Key Takeaways
- Sector: Financial Services & Fintech.
- Geography: United States.
Analysis
Vista Equity Partners is lining up a roughly $1 billion bond issuance with support from Goldman Sachs Asset Management, according to people close to the matter. The planned security will be structured as a collateralised fund obligation (CFO) — a securitised note backed by stakes in private funds — and is designed to provide immediate liquidity without forcing asset disposals.
The proposed transaction would package minority holdings in Vista’s fund portfolios into a credit instrument sold to institutional buyers. The Austin-headquartered manager, which oversees more than $100 billion in assets, has not fixed a final issue size; conversations suggest the target could approach the $1bn mark. Both firms declined to comment on the record.
CFOs have become a go-to tool for private markets managers seeking alternative liquidity paths.
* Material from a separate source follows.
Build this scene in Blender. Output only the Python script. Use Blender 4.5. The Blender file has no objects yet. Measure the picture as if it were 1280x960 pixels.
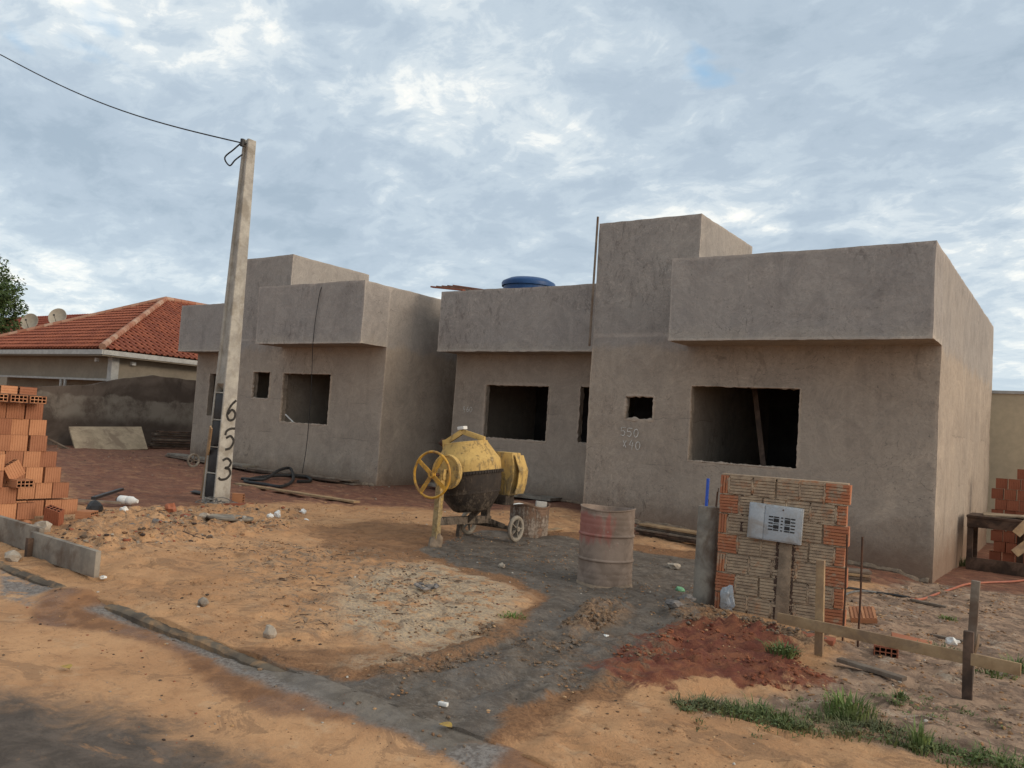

This year has seen a notable uptick in issuance: firms such as Star Mountain Capital, Carlyle’s AlpInvest Partners, GCM Grosvenor and Dawson Partners have all placed similar structures with investors. Market participants say demand has been particularly strong from insurance companies and other balance-sheet buyers attracted to the capital-efficiency of CFO exposure to private funds.
The deal would mark a continuation of Vista’s recent pivot into structured credit and balance-sheet creativity. The firm has broadened its debt-related activity — including underwriting and arranging loans for portfolio companies — to bolster fee income at a time when primary fundraising and exit activity across private equity remains constrained.
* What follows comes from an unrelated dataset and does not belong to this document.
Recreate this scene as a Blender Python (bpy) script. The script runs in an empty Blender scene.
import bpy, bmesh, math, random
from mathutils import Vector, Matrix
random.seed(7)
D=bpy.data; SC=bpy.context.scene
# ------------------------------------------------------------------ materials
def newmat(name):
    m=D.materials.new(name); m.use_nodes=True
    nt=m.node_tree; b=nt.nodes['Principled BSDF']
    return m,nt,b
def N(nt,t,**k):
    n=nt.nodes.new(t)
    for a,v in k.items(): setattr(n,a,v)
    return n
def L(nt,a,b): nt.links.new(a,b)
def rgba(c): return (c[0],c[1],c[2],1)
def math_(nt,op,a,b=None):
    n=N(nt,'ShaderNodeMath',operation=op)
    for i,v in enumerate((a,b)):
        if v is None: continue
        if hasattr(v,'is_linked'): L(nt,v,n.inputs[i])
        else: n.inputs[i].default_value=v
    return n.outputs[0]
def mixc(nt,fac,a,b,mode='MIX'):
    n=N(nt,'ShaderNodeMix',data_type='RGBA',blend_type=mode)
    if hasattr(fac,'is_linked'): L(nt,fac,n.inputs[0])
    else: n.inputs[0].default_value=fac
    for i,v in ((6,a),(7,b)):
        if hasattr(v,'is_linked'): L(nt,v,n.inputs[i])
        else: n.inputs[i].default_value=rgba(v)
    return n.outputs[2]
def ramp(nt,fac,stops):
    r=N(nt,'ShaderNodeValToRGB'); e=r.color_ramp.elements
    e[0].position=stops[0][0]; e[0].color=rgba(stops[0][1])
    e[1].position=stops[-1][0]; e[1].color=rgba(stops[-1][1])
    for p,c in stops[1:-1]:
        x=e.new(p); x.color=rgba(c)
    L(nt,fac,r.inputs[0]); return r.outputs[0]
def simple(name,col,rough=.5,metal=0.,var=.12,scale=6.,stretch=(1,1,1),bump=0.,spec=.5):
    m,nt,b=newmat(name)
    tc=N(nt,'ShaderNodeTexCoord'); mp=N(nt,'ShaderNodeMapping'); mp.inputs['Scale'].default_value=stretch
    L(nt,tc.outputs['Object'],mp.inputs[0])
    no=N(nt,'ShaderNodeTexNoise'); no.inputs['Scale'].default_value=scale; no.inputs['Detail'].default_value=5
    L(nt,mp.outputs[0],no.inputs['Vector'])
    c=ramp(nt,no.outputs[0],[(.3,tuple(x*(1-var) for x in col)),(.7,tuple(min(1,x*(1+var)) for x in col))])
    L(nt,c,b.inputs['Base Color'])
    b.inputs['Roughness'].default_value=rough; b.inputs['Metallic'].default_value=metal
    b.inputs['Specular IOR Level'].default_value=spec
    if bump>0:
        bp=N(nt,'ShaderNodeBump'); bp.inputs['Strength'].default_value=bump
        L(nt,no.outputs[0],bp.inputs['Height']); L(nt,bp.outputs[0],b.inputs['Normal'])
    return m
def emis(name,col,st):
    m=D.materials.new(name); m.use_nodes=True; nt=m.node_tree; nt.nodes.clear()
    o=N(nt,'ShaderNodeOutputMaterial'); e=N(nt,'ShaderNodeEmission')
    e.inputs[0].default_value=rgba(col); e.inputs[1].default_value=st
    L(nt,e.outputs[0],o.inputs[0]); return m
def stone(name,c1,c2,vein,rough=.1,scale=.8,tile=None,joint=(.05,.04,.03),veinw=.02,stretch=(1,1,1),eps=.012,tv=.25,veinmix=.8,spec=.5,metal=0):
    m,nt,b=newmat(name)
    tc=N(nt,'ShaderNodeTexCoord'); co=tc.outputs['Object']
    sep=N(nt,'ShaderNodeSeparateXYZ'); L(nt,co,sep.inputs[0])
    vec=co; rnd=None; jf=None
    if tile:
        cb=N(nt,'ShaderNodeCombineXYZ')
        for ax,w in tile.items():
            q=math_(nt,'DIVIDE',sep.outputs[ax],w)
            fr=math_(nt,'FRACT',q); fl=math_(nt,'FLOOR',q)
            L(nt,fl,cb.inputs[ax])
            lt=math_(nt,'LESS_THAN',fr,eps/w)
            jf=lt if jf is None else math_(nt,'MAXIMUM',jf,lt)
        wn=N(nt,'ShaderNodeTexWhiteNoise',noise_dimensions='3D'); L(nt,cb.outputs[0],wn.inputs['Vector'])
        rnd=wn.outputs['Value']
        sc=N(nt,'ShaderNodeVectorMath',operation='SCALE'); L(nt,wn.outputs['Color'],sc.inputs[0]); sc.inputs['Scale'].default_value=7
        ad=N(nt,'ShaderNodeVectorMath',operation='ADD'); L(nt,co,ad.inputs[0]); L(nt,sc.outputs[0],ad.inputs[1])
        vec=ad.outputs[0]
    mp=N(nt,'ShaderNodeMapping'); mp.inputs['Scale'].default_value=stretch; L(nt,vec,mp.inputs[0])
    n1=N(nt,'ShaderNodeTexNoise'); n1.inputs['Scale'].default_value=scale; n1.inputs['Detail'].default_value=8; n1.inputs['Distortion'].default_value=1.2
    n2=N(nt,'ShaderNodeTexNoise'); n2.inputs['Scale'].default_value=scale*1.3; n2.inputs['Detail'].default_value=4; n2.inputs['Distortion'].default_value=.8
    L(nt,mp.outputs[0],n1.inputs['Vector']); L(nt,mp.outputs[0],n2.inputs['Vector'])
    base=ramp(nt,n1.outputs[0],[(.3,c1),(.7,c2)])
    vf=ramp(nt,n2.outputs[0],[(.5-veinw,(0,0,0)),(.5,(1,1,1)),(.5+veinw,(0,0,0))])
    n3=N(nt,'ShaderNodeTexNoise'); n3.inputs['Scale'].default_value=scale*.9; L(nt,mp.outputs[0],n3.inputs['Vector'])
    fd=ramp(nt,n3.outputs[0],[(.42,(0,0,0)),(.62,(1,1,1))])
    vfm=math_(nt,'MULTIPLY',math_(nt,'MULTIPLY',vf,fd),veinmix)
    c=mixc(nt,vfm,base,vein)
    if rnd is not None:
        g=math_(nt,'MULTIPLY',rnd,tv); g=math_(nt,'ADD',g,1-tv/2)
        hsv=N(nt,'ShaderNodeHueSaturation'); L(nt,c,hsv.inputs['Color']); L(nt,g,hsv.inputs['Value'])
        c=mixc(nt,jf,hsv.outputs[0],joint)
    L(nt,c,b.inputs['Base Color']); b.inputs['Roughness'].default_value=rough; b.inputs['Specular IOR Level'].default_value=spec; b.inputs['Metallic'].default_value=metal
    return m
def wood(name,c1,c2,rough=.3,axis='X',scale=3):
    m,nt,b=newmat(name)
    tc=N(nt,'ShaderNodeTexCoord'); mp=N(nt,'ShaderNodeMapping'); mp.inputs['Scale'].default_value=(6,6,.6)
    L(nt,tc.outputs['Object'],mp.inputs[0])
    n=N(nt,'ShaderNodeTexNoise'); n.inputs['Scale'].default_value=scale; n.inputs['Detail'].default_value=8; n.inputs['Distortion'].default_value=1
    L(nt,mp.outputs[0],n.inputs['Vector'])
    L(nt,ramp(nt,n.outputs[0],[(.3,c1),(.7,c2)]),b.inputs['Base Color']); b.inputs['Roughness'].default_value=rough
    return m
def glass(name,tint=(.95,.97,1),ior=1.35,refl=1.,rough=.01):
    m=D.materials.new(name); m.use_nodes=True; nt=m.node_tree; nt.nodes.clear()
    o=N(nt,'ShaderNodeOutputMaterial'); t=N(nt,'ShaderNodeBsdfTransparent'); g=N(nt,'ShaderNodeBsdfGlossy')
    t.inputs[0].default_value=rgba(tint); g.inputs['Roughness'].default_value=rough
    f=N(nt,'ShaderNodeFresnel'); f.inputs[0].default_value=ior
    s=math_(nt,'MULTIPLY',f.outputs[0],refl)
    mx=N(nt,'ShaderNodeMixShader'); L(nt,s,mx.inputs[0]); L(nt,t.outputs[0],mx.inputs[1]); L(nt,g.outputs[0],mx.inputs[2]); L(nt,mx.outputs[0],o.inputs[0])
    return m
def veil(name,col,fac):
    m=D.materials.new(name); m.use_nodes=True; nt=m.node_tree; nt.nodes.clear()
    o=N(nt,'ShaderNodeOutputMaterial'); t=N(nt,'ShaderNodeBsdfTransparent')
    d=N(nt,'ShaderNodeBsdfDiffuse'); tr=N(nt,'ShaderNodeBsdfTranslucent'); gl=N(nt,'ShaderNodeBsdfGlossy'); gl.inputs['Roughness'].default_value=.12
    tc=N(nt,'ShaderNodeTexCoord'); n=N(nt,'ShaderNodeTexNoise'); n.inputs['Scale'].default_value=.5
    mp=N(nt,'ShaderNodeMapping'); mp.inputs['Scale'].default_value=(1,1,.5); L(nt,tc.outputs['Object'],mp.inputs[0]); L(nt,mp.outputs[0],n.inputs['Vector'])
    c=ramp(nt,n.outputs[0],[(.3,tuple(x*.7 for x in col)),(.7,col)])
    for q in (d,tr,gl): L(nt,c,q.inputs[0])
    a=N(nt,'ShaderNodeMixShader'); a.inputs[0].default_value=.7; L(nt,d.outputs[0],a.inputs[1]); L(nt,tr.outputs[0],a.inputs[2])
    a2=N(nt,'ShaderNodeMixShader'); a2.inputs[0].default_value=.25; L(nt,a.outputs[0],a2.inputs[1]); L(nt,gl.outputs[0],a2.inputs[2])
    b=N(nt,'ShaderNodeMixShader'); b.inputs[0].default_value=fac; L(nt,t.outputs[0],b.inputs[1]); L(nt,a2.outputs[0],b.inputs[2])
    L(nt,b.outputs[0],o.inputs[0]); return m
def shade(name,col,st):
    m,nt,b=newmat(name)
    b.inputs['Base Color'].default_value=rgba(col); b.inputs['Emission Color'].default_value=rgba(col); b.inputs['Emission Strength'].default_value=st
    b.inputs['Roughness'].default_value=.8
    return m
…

If completed, the Vista transaction would reinforce a broader trend in private markets: managers increasingly use securitised product wrappers to balance liquidity and long-term exposure. For institutional investors — particularly insurers searching for yield and private-market access — the deal could be another proof point that securitised fund stakes are becoming a mainstream allocation tool, not just a niche financing gimmick.